DUNGAVEL Immigration Detention Centre has always been an open political sore. That sore looks set to continuing festering after the Home Office announced yesterday it had abandoned plans to replace the centre with a new short-term holding facility near Glasgow Airport.

The decision by Renfrewshire Council to reject the application for the new facility means Dungavel will remain open. This begs the question: what happens now? Thirteen years ago, The Herald campaigned vigorously against the Home Office’s policy of imprisoning children and families at Dungavel.

Our coverage helped bring about a change in policy that led to a 2010 Westminster ruling that families detained north of the Border would be moved to Yarl’s Wood in Bedfordshire to give them access to specialist family, child and support services. For many Scots, Dungavel had become the second most powerful symbol of unwanted UK facilities in Scotland after the Trident base at Faslane.

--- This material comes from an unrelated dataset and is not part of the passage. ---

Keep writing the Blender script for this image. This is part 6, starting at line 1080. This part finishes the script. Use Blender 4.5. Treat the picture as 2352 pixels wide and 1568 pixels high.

Branded “racist and inhumane”, Dungavel has remained the focus of numerous protests over the treatment of detainees and the length of some detentions. Only yesterday there was yet another reminder of why Dungavel continues to attract so much ire and opposition. Irene Clennel, a woman who has been married to a British man for 27 years, is just the latest high-profile case of someone being held prior to deportation.

Mrs Clennel, from Durham, was given indefinite leave to remain in the UK after her marriage but periods spent back in Singapore caring for her elderly parents appear to have invalidated her residential status. This is a woman whose husband is British and whose children were born in the UK, but last month she was detained and brought by van to Dungavel House.

Is it any wonder Dungavel has become synonymous with all that is wrong with the UK’s migrant and asylum policies? As Jerome Phelps, director of campaign group Detention Action, said, the Home Office decision to continue with Dungavel means migrants will still be detained indefinitely without time limit in Scotland. It signals, too, that the UK Government is no nearer to fulfilling its promise to reduce the length of time migrants are detained.

From arbitrary detention to dawn raids, to cutting support and leaving people destitute, the history of this policy area is disturbing. The news that Dungavel will remain open means almost certainly that another disquieting chapter in that history is set to be written. The circumstances surrounding the detention of Mrs Clennel is a point in case.

The focus should be on making our migrant and asylum system fairer and more humane but the debate has taken place in a climate of suspicion rather than one that prioritises the humane treatment of fellow human beings.

The granting of refugee status to those fleeing war, persecution or natural disasters is part of being in the company of civilised nations. Dungavel is again making headlines for the wrong reasons. Its presence for now remains a blight on Scotland’s human rights landscape. As such it is likely to continue to be a running political sore.